--- begin ---
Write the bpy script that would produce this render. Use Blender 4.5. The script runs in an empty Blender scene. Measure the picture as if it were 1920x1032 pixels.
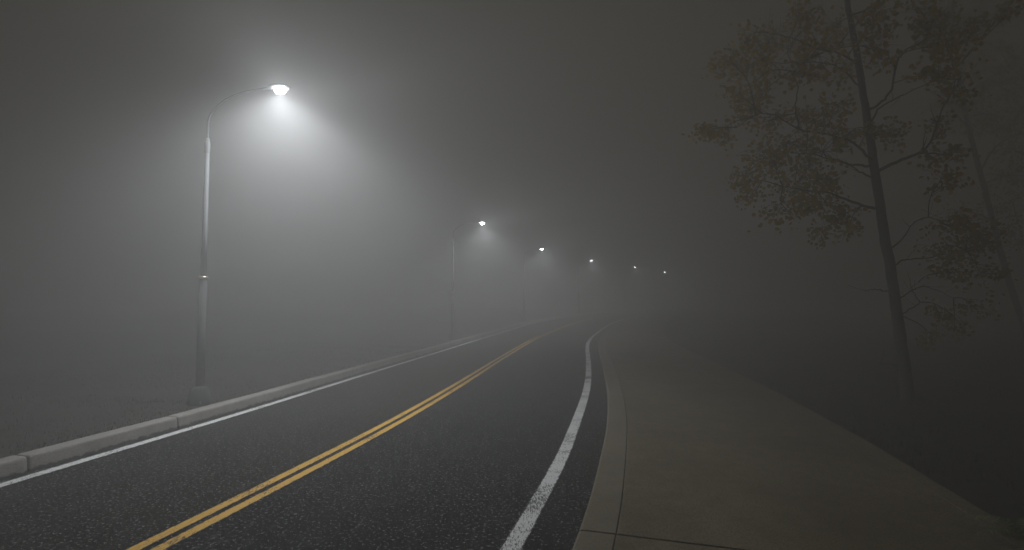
import bpy, bmesh, math, random
from mathutils import Vector, Matrix

random.seed(7)
S = bpy.context.scene
C = S.collection
R = math.radians

# ------------------------------------------------------------------ helpers
CAM_H = 2.30
PITCH = R(2.98)


def ray(px, py):
    u = (px - 960.0) / 960.0
    v = (516.0 - py) / 960.0
    c, s = math.cos(PITCH), math.sin(PITCH)
    return Vector((u, c - v * s, s + v * c))


def on_ground(px, py, h=0.0):
    """point of the ground (height h) that the photograph shows at px, py"""
    d = ray(px, py)
    t = (h - CAM_H) / d.z
    return (d.x * t, d.y * t)


def at(px, py, depth):
    d = ray(px, py)
    t = depth / d.y
    return Vector((d.x * t, depth, CAM_H + d.z * t))


def pchip(pts):
    pts = sorted(pts)
    xs = [p[0] for p in pts]
    ys = [p[1] for p in pts]
    n = len(xs)
    h = [xs[i + 1] - xs[i] for i in range(n - 1)]
    dl = [(ys[i + 1] - ys[i]) / h[i] for i in range(n - 1)]
    m = [0.0] * n
    m[0], m[-1] = dl[0], dl[-1]
    for i in range(1, n - 1):
        if dl[i - 1] * dl[i] <= 0:
            m[i] = 0.0
        else:
            w1 = 2 * h[i] + h[i - 1]
            w2 = h[i] + 2 * h[i - 1]
            m[i] = (w1 + w2) / (w1 / dl[i - 1] + w2 / dl[i])

    def f(x):
        if x <= xs[0]:
            return ys[0] + m[0] * (x - xs[0])
        if x >= xs[-1]:
            return ys[-1] + m[-1] * (x - xs[-1])
        i = 0
        while x > xs[i + 1]:
            i += 1
        t = (x - xs[i]) / h[i]
        t2, t3 = t * t, t * t * t
        return (ys[i] * (2 * t3 - 3 * t2 + 1) + m[i] * h[i] * (t3 - 2 * t2 + t)
                + ys[i + 1] * (-2 * t3 + 3 * t2) + m[i + 1] * h[i] * (t3 - t2))
    return f


def smooth_fn(f, w=1.0):
    """slightly smoothed copy of a curve (removes small reading errors)"""
    def s(y):
        k = w * (0.5 + max(0.0, y) * 0.06)
        return (f(y - 2 * k) + 2 * f(y - k) + 3 * f(y) + 2 * f(y + k) + f(y + 2 * k)) / 9.0
    return s


rise = pchip([(-400, 0), (30, 0), (36, 0.02), (46.5, 0.33), (63.5, 0.68), (78.5, 0.88),
              (94, 1.04), (111, 1.43), (150, 2.0), (210, 2.3), (420, 2.4)])


def gp(px, py, h=0.0):
    x, y = on_ground(px, py, h)
    return (y, x)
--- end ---
TASK REQUIREMENTS: Look at the listing and set down only the lines from its start through the line with "(94, 1.04), (111, 1.43), (150, 2.0), (210, 2.3), (420, 2.4)])", word for word and without pictures.

ANSWER IN FULL:
Write the bpy script that would produce this render. Use Blender 4.5. The script runs in an empty Blender scene. Measure the picture as if it were 1920x1032 pixels.
import bpy, bmesh, math, random
from mathutils import Vector, Matrix

random.seed(7)
S = bpy.context.scene
C = S.collection
R = math.radians

# ------------------------------------------------------------------ helpers
CAM_H = 2.30
PITCH = R(2.98)


def ray(px, py):
    u = (px - 960.0) / 960.0
    v = (516.0 - py) / 960.0
    c, s = math.cos(PITCH), math.sin(PITCH)
    return Vector((u, c - v * s, s + v * c))


def on_ground(px, py, h=0.0):
    """point of the ground (height h) that the photograph shows at px, py"""
    d = ray(px, py)
    t = (h - CAM_H) / d.z
    return (d.x * t, d.y * t)


def at(px, py, depth):
    d = ray(px, py)
    t = depth / d.y
    return Vector((d.x * t, depth, CAM_H + d.z * t))


def pchip(pts):
    pts = sorted(pts)
    xs = [p[0] for p in pts]
    ys = [p[1] for p in pts]
    n = len(xs)
    h = [xs[i + 1] - xs[i] for i in range(n - 1)]
    dl = [(ys[i + 1] - ys[i]) / h[i] for i in range(n - 1)]
    m = [0.0] * n
    m[0], m[-1] = dl[0], dl[-1]
    for i in range(1, n - 1):
        if dl[i - 1] * dl[i] <= 0:
            m[i] = 0.0
        else:
            w1 = 2 * h[i] + h[i - 1]
            w2 = h[i] + 2 * h[i - 1]
            m[i] = (w1 + w2) / (w1 / dl[i - 1] + w2 / dl[i])

    def f(x):
        if x <= xs[0]:
            return ys[0] + m[0] * (x - xs[0])
        if x >= xs[-1]:
            return ys[-1] + m[-1] * (x - xs[-1])
        i = 0
        while x > xs[i + 1]:
            i += 1
        t = (x - xs[i]) / h[i]
        t2, t3 = t * t, t * t * t
        return (ys[i] * (2 * t3 - 3 * t2 + 1) + m[i] * h[i] * (t3 - 2 * t2 + t)
                + ys[i + 1] * (-2 * t3 + 3 * t2) + m[i + 1] * h[i] * (t3 - t2))
    return f


def smooth_fn(f, w=1.0):
    """slightly smoothed copy of a curve (removes small reading errors)"""
    def s(y):
        k = w * (0.5 + max(0.0, y) * 0.06)
        return (f(y - 2 * k) + 2 * f(y - k) + 3 * f(y) + 2 * f(y + k) + f(y + 2 * k)) / 9.0
    return s


rise = pchip([(-400, 0), (30, 0), (36, 0.02), (46.5, 0.33), (63.5, 0.68), (78.5, 0.88),
              (94, 1.04), (111, 1.43), (150, 2.0), (210, 2.3), (420, 2.4)])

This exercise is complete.